As we have seen with the mammoth Help America Vote Act of 2002 (HAVA), fat bills with hidden problems are the easiest place to hide special interest items, as lobbyist Jack Abramoff admitted while trying to ram his own agenda through HAVA.
By amending the Constitution to authorize the U.S. Congress to legislate any kind of election reform it deems "necessary" to protect right to vote, the next thing we will see is partisan, political, complex, pork-laden legislation rammed through. We'll be lucky if one clause in 50 pages actually addresses "right to vote."
Nothing in the amendment limits the ensuing legislation to address ONLY right to vote issues. We can expect to see legislation as dense and thick as a Russian novel, incorporating all kinds of poorly understood (but vendor-friendly) shiny new things.
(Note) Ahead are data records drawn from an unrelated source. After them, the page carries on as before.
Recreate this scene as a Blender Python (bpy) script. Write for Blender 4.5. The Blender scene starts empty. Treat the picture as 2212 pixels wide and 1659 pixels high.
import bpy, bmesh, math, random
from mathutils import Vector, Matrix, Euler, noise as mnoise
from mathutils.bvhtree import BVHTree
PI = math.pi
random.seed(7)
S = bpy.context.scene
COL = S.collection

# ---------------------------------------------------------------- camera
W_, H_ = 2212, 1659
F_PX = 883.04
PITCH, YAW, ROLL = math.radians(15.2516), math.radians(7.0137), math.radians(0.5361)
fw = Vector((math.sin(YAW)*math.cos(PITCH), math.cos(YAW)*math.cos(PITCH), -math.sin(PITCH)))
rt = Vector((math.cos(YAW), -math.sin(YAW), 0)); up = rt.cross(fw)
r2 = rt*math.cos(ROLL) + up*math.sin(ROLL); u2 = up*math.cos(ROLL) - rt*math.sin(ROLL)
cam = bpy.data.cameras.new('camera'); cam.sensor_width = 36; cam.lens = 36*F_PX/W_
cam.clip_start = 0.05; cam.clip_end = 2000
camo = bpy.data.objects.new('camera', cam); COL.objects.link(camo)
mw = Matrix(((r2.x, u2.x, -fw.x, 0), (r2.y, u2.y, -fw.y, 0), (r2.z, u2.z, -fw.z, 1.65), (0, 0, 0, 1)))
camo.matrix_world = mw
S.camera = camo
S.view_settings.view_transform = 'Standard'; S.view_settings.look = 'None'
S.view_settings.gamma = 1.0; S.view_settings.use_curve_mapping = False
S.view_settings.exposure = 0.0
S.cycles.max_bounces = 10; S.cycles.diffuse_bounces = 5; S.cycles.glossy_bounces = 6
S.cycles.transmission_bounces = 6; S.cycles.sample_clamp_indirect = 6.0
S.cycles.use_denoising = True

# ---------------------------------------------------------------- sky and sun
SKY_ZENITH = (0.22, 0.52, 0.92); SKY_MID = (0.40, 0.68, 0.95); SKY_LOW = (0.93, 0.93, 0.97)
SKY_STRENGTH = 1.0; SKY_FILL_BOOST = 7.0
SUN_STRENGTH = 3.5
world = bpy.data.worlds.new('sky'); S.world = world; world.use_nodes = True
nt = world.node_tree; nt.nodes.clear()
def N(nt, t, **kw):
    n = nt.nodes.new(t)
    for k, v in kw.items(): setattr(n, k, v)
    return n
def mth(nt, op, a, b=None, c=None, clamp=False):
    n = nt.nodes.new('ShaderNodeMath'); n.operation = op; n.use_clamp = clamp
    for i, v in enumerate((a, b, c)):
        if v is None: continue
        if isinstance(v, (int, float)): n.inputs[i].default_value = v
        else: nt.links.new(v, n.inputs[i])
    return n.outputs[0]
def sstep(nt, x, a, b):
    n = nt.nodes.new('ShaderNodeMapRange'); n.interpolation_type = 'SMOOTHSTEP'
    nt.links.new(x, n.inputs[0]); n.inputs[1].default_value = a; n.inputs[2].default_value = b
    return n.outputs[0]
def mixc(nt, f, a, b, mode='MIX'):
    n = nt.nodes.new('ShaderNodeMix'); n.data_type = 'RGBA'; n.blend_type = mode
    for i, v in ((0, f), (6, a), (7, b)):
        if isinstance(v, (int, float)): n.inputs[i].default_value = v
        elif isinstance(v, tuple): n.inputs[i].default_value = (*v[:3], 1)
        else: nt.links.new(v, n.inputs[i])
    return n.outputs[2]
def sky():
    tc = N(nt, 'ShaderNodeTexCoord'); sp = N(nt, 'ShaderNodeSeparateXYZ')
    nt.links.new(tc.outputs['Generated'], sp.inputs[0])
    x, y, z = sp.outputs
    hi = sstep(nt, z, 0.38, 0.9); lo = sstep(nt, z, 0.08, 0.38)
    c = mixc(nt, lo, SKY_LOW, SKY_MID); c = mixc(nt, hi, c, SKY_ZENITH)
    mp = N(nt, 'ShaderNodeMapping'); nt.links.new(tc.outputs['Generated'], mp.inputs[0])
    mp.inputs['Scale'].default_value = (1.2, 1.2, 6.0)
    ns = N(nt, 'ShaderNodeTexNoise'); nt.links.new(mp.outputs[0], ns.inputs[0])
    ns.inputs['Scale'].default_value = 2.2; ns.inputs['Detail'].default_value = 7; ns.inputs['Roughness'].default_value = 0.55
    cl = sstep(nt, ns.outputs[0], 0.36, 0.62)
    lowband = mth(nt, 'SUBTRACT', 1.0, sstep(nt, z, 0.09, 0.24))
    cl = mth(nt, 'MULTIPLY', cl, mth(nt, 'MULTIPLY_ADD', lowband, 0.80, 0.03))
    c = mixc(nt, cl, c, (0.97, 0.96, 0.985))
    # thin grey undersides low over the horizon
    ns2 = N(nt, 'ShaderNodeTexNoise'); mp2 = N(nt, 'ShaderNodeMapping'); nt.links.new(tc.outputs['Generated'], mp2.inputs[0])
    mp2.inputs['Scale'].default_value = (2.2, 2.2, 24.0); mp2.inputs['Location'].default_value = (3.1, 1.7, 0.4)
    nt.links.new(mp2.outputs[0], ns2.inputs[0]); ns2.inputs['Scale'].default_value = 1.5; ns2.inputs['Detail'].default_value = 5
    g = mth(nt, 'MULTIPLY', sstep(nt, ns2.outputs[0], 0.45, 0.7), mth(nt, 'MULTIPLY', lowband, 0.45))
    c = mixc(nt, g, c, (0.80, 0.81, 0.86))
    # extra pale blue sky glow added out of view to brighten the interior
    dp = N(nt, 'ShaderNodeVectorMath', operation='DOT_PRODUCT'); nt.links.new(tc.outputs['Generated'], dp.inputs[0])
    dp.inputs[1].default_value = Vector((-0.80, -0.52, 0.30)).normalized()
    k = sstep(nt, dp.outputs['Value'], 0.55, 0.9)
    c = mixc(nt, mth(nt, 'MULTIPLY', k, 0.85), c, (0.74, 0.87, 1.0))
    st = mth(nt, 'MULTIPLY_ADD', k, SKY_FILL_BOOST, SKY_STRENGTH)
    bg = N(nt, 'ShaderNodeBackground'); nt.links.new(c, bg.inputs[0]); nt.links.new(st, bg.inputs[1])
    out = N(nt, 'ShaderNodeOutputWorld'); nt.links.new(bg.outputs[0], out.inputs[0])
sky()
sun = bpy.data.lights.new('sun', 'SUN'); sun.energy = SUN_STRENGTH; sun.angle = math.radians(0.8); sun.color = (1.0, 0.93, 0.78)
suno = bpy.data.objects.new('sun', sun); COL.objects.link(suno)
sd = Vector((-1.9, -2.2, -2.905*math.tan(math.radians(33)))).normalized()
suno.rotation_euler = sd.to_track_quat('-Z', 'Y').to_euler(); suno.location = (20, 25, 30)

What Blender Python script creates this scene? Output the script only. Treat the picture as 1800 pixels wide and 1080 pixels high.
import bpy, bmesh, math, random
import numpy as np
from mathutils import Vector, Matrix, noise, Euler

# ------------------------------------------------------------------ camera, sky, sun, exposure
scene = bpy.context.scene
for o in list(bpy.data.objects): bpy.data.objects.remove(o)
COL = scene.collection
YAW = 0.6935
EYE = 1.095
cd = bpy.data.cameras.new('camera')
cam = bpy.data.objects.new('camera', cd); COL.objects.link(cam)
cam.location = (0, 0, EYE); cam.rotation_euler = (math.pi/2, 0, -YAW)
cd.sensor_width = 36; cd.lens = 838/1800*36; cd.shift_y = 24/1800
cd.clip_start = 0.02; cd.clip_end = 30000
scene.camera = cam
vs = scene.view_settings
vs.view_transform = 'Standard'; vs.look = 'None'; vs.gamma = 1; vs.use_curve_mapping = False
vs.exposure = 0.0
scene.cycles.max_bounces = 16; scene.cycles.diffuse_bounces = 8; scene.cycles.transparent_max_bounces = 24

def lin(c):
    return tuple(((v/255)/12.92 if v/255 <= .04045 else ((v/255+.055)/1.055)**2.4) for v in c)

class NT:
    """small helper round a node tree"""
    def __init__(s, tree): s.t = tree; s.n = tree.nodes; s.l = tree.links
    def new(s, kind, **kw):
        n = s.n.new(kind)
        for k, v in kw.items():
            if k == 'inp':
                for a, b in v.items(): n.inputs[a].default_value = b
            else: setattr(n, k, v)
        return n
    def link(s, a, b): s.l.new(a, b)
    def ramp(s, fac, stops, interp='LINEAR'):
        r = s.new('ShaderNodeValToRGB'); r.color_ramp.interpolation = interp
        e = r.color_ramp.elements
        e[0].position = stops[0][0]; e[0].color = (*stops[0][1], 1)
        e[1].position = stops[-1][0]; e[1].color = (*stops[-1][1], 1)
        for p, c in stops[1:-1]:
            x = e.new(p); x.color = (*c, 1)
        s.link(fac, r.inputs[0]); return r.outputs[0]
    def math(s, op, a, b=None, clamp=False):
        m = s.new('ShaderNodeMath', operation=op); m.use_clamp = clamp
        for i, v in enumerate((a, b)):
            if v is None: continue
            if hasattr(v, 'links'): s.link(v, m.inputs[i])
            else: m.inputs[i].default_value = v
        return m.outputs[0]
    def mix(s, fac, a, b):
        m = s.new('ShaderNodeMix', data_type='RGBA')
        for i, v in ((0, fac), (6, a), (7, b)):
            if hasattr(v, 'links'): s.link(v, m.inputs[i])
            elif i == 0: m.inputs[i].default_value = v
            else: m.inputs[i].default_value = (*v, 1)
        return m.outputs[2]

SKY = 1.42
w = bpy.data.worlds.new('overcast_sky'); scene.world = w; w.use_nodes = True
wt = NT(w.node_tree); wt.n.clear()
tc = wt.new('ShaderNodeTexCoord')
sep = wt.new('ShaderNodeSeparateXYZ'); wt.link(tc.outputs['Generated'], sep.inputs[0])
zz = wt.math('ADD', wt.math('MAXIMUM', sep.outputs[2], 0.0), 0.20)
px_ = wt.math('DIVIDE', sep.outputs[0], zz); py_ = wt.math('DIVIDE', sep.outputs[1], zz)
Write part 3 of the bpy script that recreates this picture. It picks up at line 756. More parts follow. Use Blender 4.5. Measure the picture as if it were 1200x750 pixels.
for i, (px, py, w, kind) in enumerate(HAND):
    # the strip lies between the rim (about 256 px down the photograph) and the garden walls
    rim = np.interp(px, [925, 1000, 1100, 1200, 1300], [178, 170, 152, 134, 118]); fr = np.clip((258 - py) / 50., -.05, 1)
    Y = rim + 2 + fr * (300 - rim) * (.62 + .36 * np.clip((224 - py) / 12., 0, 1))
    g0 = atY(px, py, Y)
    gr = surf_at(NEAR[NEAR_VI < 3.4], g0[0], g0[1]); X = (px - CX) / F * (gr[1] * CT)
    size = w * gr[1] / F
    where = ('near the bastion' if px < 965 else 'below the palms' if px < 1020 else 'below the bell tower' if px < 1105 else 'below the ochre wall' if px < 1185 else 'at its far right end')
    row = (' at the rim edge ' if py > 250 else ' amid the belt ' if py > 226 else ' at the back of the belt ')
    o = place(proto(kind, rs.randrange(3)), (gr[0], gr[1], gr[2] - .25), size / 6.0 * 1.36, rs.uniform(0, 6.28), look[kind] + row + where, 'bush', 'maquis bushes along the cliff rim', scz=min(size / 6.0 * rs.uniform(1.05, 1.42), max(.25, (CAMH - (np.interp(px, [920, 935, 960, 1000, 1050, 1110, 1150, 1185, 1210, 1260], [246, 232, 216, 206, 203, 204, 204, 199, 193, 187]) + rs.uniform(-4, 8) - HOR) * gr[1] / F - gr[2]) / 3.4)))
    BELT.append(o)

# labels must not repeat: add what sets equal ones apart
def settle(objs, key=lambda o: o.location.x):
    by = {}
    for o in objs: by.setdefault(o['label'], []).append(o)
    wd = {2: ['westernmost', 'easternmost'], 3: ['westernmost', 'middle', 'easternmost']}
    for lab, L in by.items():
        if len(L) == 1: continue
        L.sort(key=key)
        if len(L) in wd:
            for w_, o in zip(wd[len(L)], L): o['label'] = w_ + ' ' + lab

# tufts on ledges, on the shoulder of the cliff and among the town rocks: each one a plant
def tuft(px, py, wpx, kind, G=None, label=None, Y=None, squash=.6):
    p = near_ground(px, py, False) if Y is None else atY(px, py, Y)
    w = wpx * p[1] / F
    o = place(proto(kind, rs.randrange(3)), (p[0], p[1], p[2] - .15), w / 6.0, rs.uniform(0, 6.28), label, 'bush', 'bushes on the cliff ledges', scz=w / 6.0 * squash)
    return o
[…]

Internet voting? Um, let's see here... It will protect right to vote by making it "convenient." Paraphrasing Victoria Collier, "Convenience voting is used to justify every kind of voting system that doesn't provide for public authentication and chain of custody." (Nothing in the proposed constitutional amendment says anything about transparency.)
Draconian forms of Voter ID? It will "protect" right to vote by making sure no one else is voting for you.
See what I mean? Anyone can define anything and frame it as protecting right to vote. Whichever party holds the reins drives the horse, and instead of our current state-by-state gamesmanship, it will be the one-stop-shopping national Walmart of all election reform shops, managed by whichever party is in control at the moment.
Nothing in the bill limits ensuing legislation to federal elections. The language says: "All public elections."
I quibble with the term "public elections," by the way. What we have in America are NOT "public" elections. In a "public" election the public would be able to ascertain whether claimed results are true. A public election must have not only public voting, but public accountability.
In truth, the U.S. Constitution and the Declaration of Independence on which the Constitution is based ALREADY require that representatives be "chosen by the people" and that the public hold sovereignty over its government. This amendment, in effect, changes the governmental structure laid out by the founders, by authorizing the U.S. Congress to pass any future legislation its prevailing party wants, directings states and local governments on how to conduct their LOCAL elections, and they would be able to get as specific and partisan as they choose.
Explain to me why I'm wrong about this.